É claro que a CBP não está exterminando pessoas aos milhões. E os EUA não são um estado fascista. Mas meu ponto é enfatizar que, após décadas alimentando uma cultura de abuso violento e racista, a CBP não pode ser vista apenas como um trabalho a mais. Como as SS, deve ser vista não como um lugar onde pessoas boas fazem coisas ruins (como muitos historiadores sugerem que a Wehrmacht nazista tenha sico), mas onde pessoas ruins fazem coisas ruins. É podre até o núcleo.
Entre os relatos sobre a Patrulha da Fronteira, um dos mais arrepiantes foi feito por Daniel Denvir:
“O que parece diferente agora é que havia também, recentemente, em 1994, expressões frequentes de ambivalência. Agentes que disseram coisas como: Muitas vezes sentei e me perguntei: estou fazendo a coisa certa? . . . Eu acho que estas pessoas são apenas pobres tentando alimentar suas famílias. Se meu pensamento está certo – que nos últimos anos os agentes da Patrulha de Fronteira se tornaram ainda mais cruéis e racistas – isso se deve a décadas de políticos travando uma guerra bipartidária.
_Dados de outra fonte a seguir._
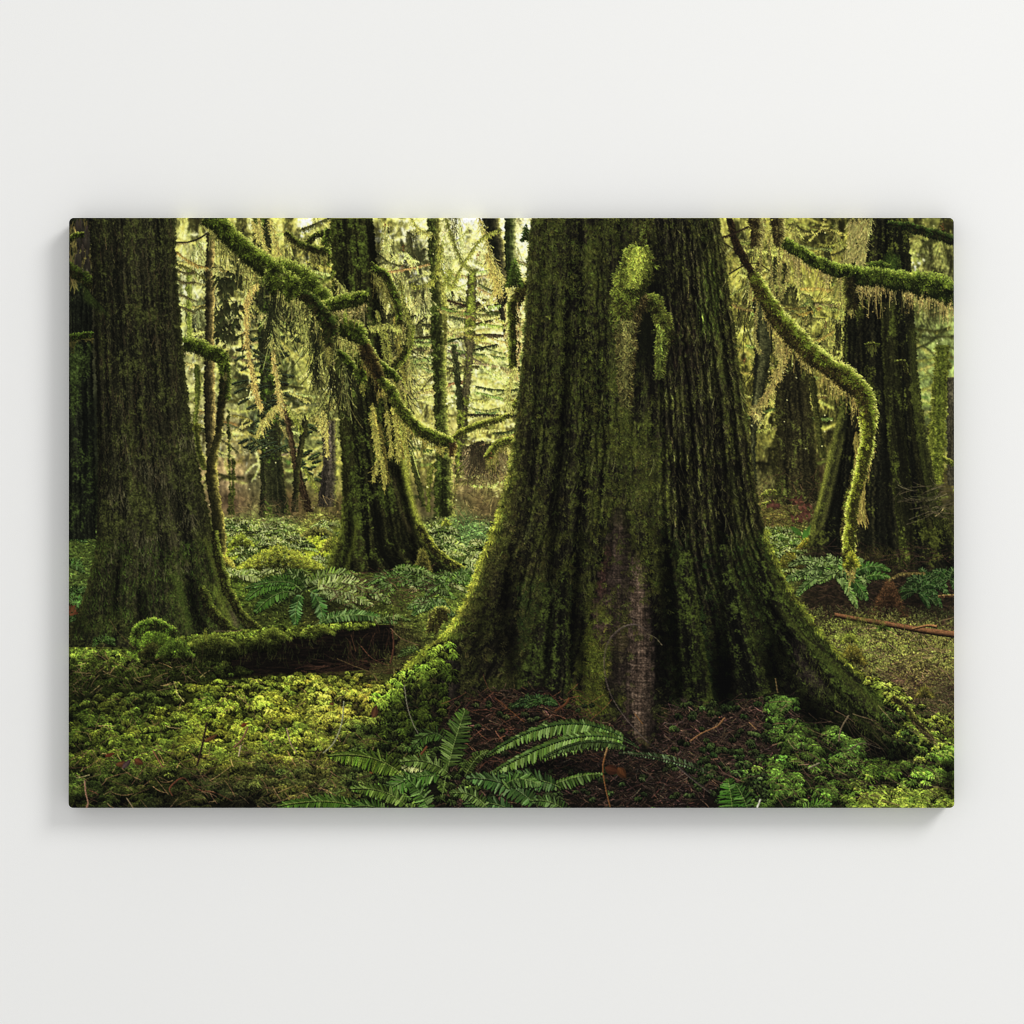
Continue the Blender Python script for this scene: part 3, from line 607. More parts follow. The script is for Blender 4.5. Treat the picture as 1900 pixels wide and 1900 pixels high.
# frayed bark strips lit from behind at its right shoulder
for q in range(16):
    x0_ = rng.uniform(690, 748); y0_ = rng.uniform(560, 800); 
    strand([(x0_, y0_), (x0_+8, y0_+40), (x0_+14+rng.uniform(-4, 8), y0_+rng.uniform(70, 120))], rng.uniform(2, 4), vary((140, 136, 52), 1, .2)[0], vary((70, 68, 26), 1, .2)[0], 4)
for pts in ([(690, 750), (694, 800), (700, 845), (692, 890)], [(697, 800), (708, 850), (712, 880), (713, 905)], [(730, 770), (738, 830), (738, 850)], [(716, 760), (722, 800), (726, 845)]):
    strand(pts, 3, (166, 158, 64), (96, 92, 38), 5, 1.5)
limb([(684, 490, 4), (700, 500, 5), (716, 512, 5), (730, 540, 4.5), (738, 570, 4), (742, 600, 3)], (20, 24, 8), (60, 74, 18), (110, 130, 34), hair=5, hang=40, hangc=(120, 118, 50))
limb([(762, 604, 4), (758, 640, 5), (750, 660, 5), (728, 682, 4)], (24, 28, 10), (66, 76, 20), (120, 132, 36), hair=5, lit=0)
strand([(742, 520), (750, 570), (760, 600), (758, 640)], 4, (128, 130, 50), (50, 54, 20), 5)
strand([(676, 608), (700, 604), (722, 602), (745, 610)], 5, (176, 178, 76), (60, 60, 24), 5)
# dark branches top-left of tree2
limb([(530, 430, 3), (552, 448, 4), (575, 458, 4.5), (606, 466, 5)], (20, 24, 8), (54, 64, 18), (120, 130, 44), hair=5, hang=26, hangc=(130, 126, 56))
limb([(570, 450, 3), (585, 436, 3.5), (600, 432, 4)], (20, 24, 8), (54, 64, 18), (120, 130, 44), hair=4)
strand([(560, 425), (585, 415), (610, 404)], 4, (96, 96, 44), (40, 38, 22), 4)
strand([(592, 521), (600, 520), (614, 512), (620, 500)], 4, (110, 120, 40), (50, 60, 20), 4)

# ---- trunk at 390 with a golden edge, and its crooked partner ----------------------------
trunk([(383, 430), (381, 520), (380, 600), (378, 700), (380, 800), (384, 860), (388, 905)], [(397, 430), (398, 520), (397, 600), (398, 700), (400, 800), (400, 860), (402, 905)],
      ((10, 11, 6), (28, 27, 14), (54, 44, 26)), 3, 50, 21, rag=1.5, lit=(0, .98), litc=(206, 180, 90), litw=.3)
trunk([(412, 650), (404, 740), (398, 800), (382, 870), (384, 900), (392, 960), (398, 1030)], [(424, 650), (419, 740), (410, 810), (402, 860), (408, 920), (418, 980), (420, 1034)],
      ((12, 13, 6), (30, 30, 13), (60, 58, 24)), 3, 50, 22, rag=1.6, lit=(0, lambda Y: .35+.65*smooth(800, 860, Y)), litc=(196, 180, 74), litw=.26)
trunk([(360, 800), (366, 840), (376, 870)], [(367, 795), (374, 830), (382, 866)], ((30, 34, 12), (60, 66, 20), (110, 112, 40)), 3, 30, 22, lit=(0, .8), litc=(170, 164, 60))
mound(357, 372, 780, 797, (86, 88, 24)); mound(396, 430, 1028, 1046, (180, 170, 56))
# twigs off the 390 trunk
strand([(323, 449), (350, 448), (372, 440), (392, 425)], 3, (60, 50, 30), (34, 28, 18), 0)
strand([(327, 466), (345, 480), (370, 492), (410, 500), (445, 505), (472, 509)], 2, (170, 140, 60), (60, 48, 26), 3)
strand([(325, 490), (345, 495), (362, 505), (380, 516)], 6, (110, 108, 44), (62, 60, 28), 3)
for yy_ in (522, 540, 566, 588): strand([(327, yy_-22), (345, yy_-16), (362, yy_-18 if yy_ < 560 else yy_-8)], 3, (96, 88, 46), (54, 48, 28), 2)
strand([(365, 575), (375, 568), (385, 572)], 3, (90, 86, 40), (40, 38, 20), 2)
drips(16, (395, 495, 470, 510), (196, 184, 84), (80, 74, 34), L=(15, 40), W=(6, 12), fdark=.2)
for _ in range(24):                                     # dark leafy shreds to its right
    x_, y_ = rng.uniform(402, 445), rng.uniform(440, 640)
    blades(x_+G(5, 9), y_+G(6, 9), U(.8, 2.6, 9), U(8, 18, 9), 4.5, vary((34, 36, 18), 9), vary((60, 64, 30), 9))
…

Isso demonizou os migrantes ilegais e os transformou em uma ameaça econômica, criminosa, terrorista e existencial.”
A SS foi valorizada por Hitler por treinar seus membros para serem totalmente não-ambivalentes sobre as atrocidades que cometiam. Com a Patrulha da Fronteira se tornando igual, e aplicando semelhante compromisso ideológico de direita para supervisionar campos de concentração desumanizantes e assassinos, a esquerda deve chamar a agência pelo que ela é: a SS dos EUA.